Job: Send back all the data below, exactly as given.
*** Data extract ***
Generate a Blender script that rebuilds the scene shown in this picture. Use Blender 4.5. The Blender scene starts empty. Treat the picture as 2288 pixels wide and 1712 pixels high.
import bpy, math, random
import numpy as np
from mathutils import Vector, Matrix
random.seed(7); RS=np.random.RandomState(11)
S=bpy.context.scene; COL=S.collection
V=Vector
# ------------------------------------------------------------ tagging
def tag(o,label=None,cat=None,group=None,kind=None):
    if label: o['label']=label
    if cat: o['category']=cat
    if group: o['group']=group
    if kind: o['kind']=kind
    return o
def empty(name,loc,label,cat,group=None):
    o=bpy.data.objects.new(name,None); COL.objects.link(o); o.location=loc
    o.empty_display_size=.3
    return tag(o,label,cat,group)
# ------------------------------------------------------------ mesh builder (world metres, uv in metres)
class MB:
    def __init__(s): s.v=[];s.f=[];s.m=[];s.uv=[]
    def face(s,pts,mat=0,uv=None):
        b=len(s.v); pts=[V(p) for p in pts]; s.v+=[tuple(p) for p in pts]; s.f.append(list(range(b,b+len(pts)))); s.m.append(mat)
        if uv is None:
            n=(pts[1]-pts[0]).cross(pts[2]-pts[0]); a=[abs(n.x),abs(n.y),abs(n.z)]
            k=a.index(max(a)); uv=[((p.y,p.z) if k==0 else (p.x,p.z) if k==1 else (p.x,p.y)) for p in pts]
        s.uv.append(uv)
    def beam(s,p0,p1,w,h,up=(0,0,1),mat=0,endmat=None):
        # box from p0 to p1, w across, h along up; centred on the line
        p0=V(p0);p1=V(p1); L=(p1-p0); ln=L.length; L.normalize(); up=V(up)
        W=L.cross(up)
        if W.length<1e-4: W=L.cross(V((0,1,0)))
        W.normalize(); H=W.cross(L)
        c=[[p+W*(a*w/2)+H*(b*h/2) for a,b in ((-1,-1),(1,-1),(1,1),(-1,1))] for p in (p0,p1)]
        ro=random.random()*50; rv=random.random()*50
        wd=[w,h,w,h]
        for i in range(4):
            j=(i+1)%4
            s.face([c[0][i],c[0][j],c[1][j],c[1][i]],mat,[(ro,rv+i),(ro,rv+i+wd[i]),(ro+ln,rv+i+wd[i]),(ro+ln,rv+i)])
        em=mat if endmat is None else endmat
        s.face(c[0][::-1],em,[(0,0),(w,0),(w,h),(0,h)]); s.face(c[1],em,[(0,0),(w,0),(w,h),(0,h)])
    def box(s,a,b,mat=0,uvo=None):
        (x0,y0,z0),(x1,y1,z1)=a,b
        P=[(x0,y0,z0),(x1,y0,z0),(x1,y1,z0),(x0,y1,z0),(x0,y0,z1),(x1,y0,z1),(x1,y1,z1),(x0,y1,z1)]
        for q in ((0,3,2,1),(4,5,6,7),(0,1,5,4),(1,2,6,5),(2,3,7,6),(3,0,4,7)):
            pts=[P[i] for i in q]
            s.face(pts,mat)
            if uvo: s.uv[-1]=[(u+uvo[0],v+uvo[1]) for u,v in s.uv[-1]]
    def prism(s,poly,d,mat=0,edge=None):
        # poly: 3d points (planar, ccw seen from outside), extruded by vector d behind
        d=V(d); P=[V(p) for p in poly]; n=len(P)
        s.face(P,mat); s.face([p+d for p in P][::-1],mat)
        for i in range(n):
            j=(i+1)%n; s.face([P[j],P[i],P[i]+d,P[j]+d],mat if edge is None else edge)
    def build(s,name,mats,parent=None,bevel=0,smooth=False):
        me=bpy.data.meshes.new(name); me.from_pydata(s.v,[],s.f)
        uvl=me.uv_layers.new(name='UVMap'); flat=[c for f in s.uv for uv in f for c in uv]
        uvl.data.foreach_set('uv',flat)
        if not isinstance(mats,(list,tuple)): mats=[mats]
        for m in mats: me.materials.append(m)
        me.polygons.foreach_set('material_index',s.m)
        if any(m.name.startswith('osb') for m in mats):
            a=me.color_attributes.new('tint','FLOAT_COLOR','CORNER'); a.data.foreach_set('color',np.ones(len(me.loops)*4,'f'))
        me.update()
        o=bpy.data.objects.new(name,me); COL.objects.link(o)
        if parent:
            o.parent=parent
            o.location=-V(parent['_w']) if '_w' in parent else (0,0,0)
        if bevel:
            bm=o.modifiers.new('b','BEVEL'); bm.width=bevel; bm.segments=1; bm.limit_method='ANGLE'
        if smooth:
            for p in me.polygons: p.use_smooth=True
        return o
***
Completed exercise:
Generate a Blender script that rebuilds the scene shown in this picture. Use Blender 4.5. The Blender scene starts empty. Treat the picture as 2288 pixels wide and 1712 pixels high.
import bpy, math, random
import numpy as np
from mathutils import Vector, Matrix
random.seed(7); RS=np.random.RandomState(11)
S=bpy.context.scene; COL=S.collection
V=Vector
# ------------------------------------------------------------ tagging
def tag(o,label=None,cat=None,group=None,kind=None):
    if label: o['label']=label
    if cat: o['category']=cat
    if group: o['group']=group
    if kind: o['kind']=kind
    return o
def empty(name,loc,label,cat,group=None):
    o=bpy.data.objects.new(name,None); COL.objects.link(o); o.location=loc
    o.empty_display_size=.3
    return tag(o,label,cat,group)
# ------------------------------------------------------------ mesh builder (world metres, uv in metres)
class MB:
    def __init__(s): s.v=[];s.f=[];s.m=[];s.uv=[]
    def face(s,pts,mat=0,uv=None):
        b=len(s.v); pts=[V(p) for p in pts]; s.v+=[tuple(p) for p in pts]; s.f.append(list(range(b,b+len(pts)))); s.m.append(mat)
        if uv is None:
            n=(pts[1]-pts[0]).cross(pts[2]-pts[0]); a=[abs(n.x),abs(n.y),abs(n.z)]
            k=a.index(max(a)); uv=[((p.y,p.z) if k==0 else (p.x,p.z) if k==1 else (p.x,p.y)) for p in pts]
        s.uv.append(uv)
    def beam(s,p0,p1,w,h,up=(0,0,1),mat=0,endmat=None):
        # box from p0 to p1, w across, h along up; centred on the line
        p0=V(p0);p1=V(p1); L=(p1-p0); ln=L.length; L.normalize(); up=V(up)
        W=L.cross(up)
        if W.length<1e-4: W=L.cross(V((0,1,0)))
        W.normalize(); H=W.cross(L)
        c=[[p+W*(a*w/2)+H*(b*h/2) for a,b in ((-1,-1),(1,-1),(1,1),(-1,1))] for p in (p0,p1)]
        ro=random.random()*50; rv=random.random()*50
        wd=[w,h,w,h]
        for i in range(4):
            j=(i+1)%4
            s.face([c[0][i],c[0][j],c[1][j],c[1][i]],mat,[(ro,rv+i),(ro,rv+i+wd[i]),(ro+ln,rv+i+wd[i]),(ro+ln,rv+i)])
        em=mat if endmat is None else endmat
        s.face(c[0][::-1],em,[(0,0),(w,0),(w,h),(0,h)]); s.face(c[1],em,[(0,0),(w,0),(w,h),(0,h)])
    def box(s,a,b,mat=0,uvo=None):
        (x0,y0,z0),(x1,y1,z1)=a,b
        P=[(x0,y0,z0),(x1,y0,z0),(x1,y1,z0),(x0,y1,z0),(x0,y0,z1),(x1,y0,z1),(x1,y1,z1),(x0,y1,z1)]
        for q in ((0,3,2,1),(4,5,6,7),(0,1,5,4),(1,2,6,5),(2,3,7,6),(3,0,4,7)):
            pts=[P[i] for i in q]
            s.face(pts,mat)
            if uvo: s.uv[-1]=[(u+uvo[0],v+uvo[1]) for u,v in s.uv[-1]]
    def prism(s,poly,d,mat=0,edge=None):
        # poly: 3d points (planar, ccw seen from outside), extruded by vector d behind
        d=V(d); P=[V(p) for p in poly]; n=len(P)
        s.face(P,mat); s.face([p+d for p in P][::-1],mat)
        for i in range(n):
            j=(i+1)%n; s.face([P[j],P[i],P[i]+d,P[j]+d],mat if edge is None else edge)
    def build(s,name,mats,parent=None,bevel=0,smooth=False):
        me=bpy.data.meshes.new(name); me.from_pydata(s.v,[],s.f)
        uvl=me.uv_layers.new(name='UVMap'); flat=[c for f in s.uv for uv in f for c in uv]
        uvl.data.foreach_set('uv',flat)
        if not isinstance(mats,(list,tuple)): mats=[mats]
        for m in mats: me.materials.append(m)
        me.polygons.foreach_set('material_index',s.m)
        if any(m.name.startswith('osb') for m in mats):
            a=me.color_attributes.new('tint','FLOAT_COLOR','CORNER'); a.data.foreach_set('color',np.ones(len(me.loops)*4,'f'))
        me.update()
        o=bpy.data.objects.new(name,me); COL.objects.link(o)
        if parent:
            o.parent=parent
            o.location=-V(parent['_w']) if '_w' in parent else (0,0,0)
        if bevel:
            bm=o.modifiers.new('b','BEVEL'); bm.width=bevel; bm.segments=1; bm.limit_method='ANGLE'
        if smooth:
            for p in me.polygons: p.use_smooth=True
        return o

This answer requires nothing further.